For decades, no one asked whether a screen reader gave a blind professional an unfair advantage when they worked on par with sighted colleagues who had to scroll through a document with their eyes.
No one suggested that text-to-speech software made a professional’s work less their own.
No one said a dictation tool was a shortcut.
Those tools were called accessibility for a reason. They were celebrated. They were the reason people could work at all.
Now someone with ADHD uses AI to organise a scatter of thoughts into a coherent paragraph. A person with cerebral palsy uses it to bridge the gap between what their mind constructs at full speed and what their hands can physically produce. A neurodivergent writer uses it to translate inner complexity into a form the world will accept without question. And suddenly there is a question on the table that was never on the table before: is this an unfair advantage?
Let us answer that.
A wheelchair ramp does not give a wheelchair user an unfair advantage over someone who can climb stairs. It gives them the same destination. An unfair advantage would be arriving somewhere the stair-climber cannot reach at all. The ramp simply removes a barrier that should never have existed.

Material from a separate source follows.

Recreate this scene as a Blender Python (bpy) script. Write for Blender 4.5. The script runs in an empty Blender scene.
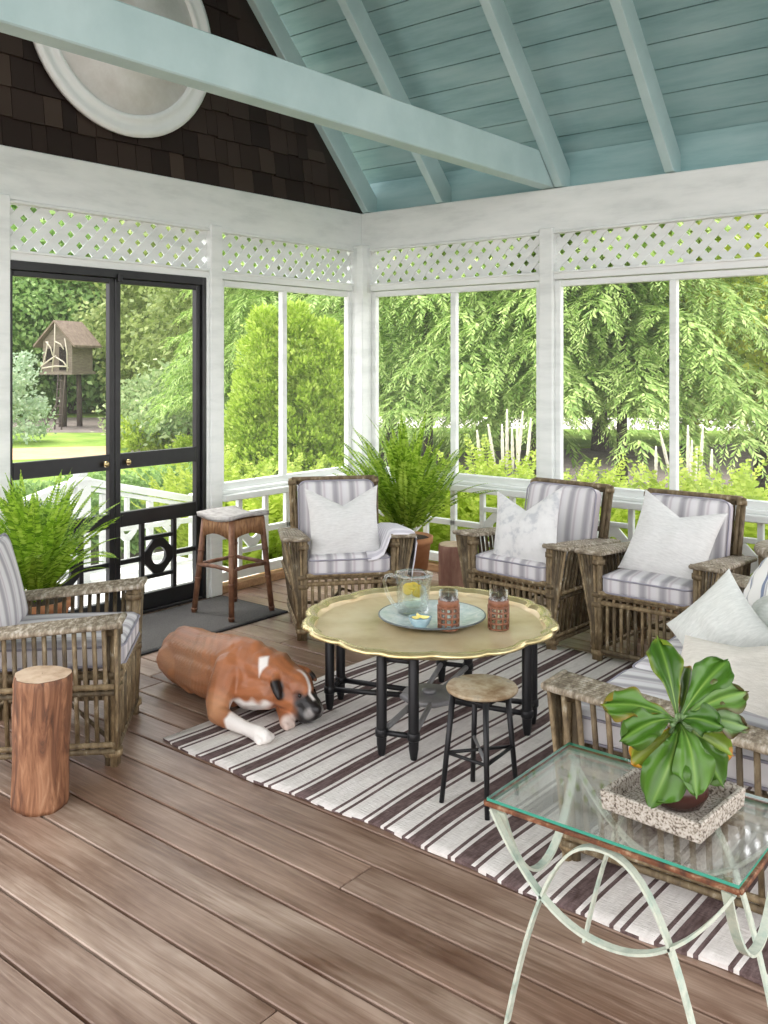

AI, for a person whose neurological wiring means thoughts move faster than conventional sentence structure can contain them, is a ramp. For someone with a motor disability who cannot type at the speed their mind works, it is a ramp. For a person with cerebral palsy whose communication demands effort that a non-disabled person will never be asked to account for, it is a ramp.
The research is not ambiguous. Neurodivergent people are already using generative AI daily, not to gain an edge, but to manage brain fog, regulate how their communication lands, break large tasks into steps their executive function can handle, and translate what they know into a form the world will accept. This is not cheating. This is access.
What is actually happening when we single out AI as uniquely suspicious, while ignoring spellcheckers, dictation software, grammar tools, and human editors, is that we are drawing a line that falls, with uncomfortable precision, on the people who need the most support.
Part of what drives this misunderstanding is a fundamental mistake about what AI actually is. A Substack writer once compared using AI to Van Gogh having a magical canvas: he thinks of the moon, and it appears, fully painted, without effort or decision. That image tells you everything about what people who have never used AI believe it does. AI is not a magical canvas. It is not a search engine that retrieves finished thought. It does not write by itself, does not create without sustained human intervention, and produces nothing of value without the direction, correction, judgment, and craft of the person working with it. For a neurodivergent writer using it to organise a cascade of thoughts, or a person with cerebral palsy using it to close the gap between what their mind produces and what their hands can deliver, AI is a tool that demands as much of them as any other tool. The moon does not appear because someone thought of it. It appears because someone worked for it.
Accessibility is not an unfair advantage. It is the correction of an unfair disadvantage that was there long before AI arrived. The work is theirs. The tools simply got them to the desk.